La población se congrega asiduamente en unos espacios determinados en que se realiza el culto, en lugares muy a propósito para la expiación del pecado y la confesión de deseos y tentaciones. Estos sagrados rincones de exaltación de las pasiones mundanas, este honorable sumidero de vicios y flaquezas no posee un nombre único; por el contrario, tiene muchos: tasca, taberna, fonda, bodega, bar, antro, mesón, cantina, cuchitril… y otros ingeniosos apelativos que resultaría harto grosero referir aquí. Además de haberse erigido con el pesado transcurrir de los años en apropiado emplazamiento para la efervescencia del espíritu y el adormecimiento de la razón, esta suerte de parroquia, donde se purga hábilmente la carne y se redimen los corazones descarrilados, sirve asimismo como museo, como escaparate inefable y abrumador de la especie humana. Son templos del paroxismo nacional, y están tan arraigados, son tan inherentes al ser humano, concretamente a la especie peninsular, que si mañana bajáramos a la calle y no encontrásemos ni un solo bar abierto, si se extinguiera repentinamente hasta la última taberna, estallarían de dolor y consternación las poblaciones, reventarían los ocho mil municipios de este país como huevos arrojados contra un muro de hormigón.
En el bar se resuelven todos los problemas.
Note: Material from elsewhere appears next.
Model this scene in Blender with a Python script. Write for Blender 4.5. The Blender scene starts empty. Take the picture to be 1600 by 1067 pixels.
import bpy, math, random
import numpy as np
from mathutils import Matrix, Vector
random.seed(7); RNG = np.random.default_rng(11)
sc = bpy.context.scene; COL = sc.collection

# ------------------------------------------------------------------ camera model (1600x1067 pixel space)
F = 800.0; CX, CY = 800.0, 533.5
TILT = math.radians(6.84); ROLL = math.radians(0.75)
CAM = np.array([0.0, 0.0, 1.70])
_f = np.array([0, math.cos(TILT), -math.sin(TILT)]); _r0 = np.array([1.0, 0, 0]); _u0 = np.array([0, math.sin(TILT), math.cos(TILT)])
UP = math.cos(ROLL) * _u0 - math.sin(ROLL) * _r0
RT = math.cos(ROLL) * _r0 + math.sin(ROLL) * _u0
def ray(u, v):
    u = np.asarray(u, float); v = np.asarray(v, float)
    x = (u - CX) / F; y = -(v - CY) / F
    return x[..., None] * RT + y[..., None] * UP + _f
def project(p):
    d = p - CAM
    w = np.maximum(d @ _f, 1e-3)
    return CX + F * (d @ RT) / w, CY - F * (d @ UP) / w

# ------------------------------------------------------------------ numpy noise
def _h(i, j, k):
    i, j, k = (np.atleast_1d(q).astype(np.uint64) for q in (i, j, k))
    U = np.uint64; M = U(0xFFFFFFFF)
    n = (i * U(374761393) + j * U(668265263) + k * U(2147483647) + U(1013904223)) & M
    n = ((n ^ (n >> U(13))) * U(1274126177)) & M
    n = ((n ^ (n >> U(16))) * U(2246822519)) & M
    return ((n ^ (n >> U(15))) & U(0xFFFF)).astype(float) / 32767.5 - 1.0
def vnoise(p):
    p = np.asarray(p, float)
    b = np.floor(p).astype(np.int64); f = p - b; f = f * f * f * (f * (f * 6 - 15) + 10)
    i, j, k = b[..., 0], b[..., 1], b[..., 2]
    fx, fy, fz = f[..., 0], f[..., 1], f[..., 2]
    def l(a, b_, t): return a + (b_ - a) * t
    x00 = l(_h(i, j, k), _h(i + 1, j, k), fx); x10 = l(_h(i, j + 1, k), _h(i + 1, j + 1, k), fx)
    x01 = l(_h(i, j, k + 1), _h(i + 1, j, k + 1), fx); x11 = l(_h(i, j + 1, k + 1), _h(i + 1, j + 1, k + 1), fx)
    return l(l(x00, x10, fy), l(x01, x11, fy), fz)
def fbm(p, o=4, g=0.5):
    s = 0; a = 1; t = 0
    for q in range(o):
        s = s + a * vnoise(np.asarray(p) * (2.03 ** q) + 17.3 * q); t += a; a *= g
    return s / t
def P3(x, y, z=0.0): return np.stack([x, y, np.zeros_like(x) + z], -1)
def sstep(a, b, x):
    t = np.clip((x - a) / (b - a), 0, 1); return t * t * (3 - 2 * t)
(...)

Los parroquianos más insignes, los que ostentan ya galones dorados y deslumbrantes de oficial, a fuer de penitentes habituales, se empinan ágilmente sobre el taburete y declaman consignas con que desentrañar hasta el apuro más intrincado, hasta el asunto más peliagudo y más de moda. La liturgia cuenta con expresiones bien conocidas, que se utilizan como arranque: «Si yo fuera presidente…», «Si yo fuese el entrenador…», «Una buena torta a tiempo…», «Si a mí me tocara el gordo…» Después se desarrolla el argumento con mayor o menor acierto, dependiendo del caso y la delicadeza del negocio, y los feligreses comienzan entonces a intercalar sus diferentes puntos de vista, regados de abundantes interjecciones y exabruptos. Rara vez se alcanza un consenso satisfactorio que acomode a todas las partes, pero en estas sutilezas residen también la alegría y el placer de una animada contienda. «Ponte otra, Manolo, que el vaso tiene un agujero».
La taberna se revela como muestrario muy exacto de los dramas y tragedias más generales de la población. Allí pueden hallarse las miserias más pormenorizadas del individuo, extraordinario y preciso reflejo de una sociedad compleja. Es un minucioso inventario de ideologías, de desengaños personales, de complejos, de ensoñaciones frustradas; un dilatado repertorio de decisiones erróneas y de grandes entusiasmos de juventud que la debilidad o la mala fortuna acabaron truncando.
Los camareros, maestros de ceremonia pasivos en estas parroquias de redención, se convierten con el paso del tiempo y la acumulación de experiencias en verdaderos psicólogos y entendedores privilegiados del alma humana. Cinco años frotando un trapo tras una barra equivalen a tres cursos de psicología avanzada. Se han dado casos en que algunos camareros han abandonado estos templos cerveceros provistos de una libreta, un bolígrafo y una bata blanca.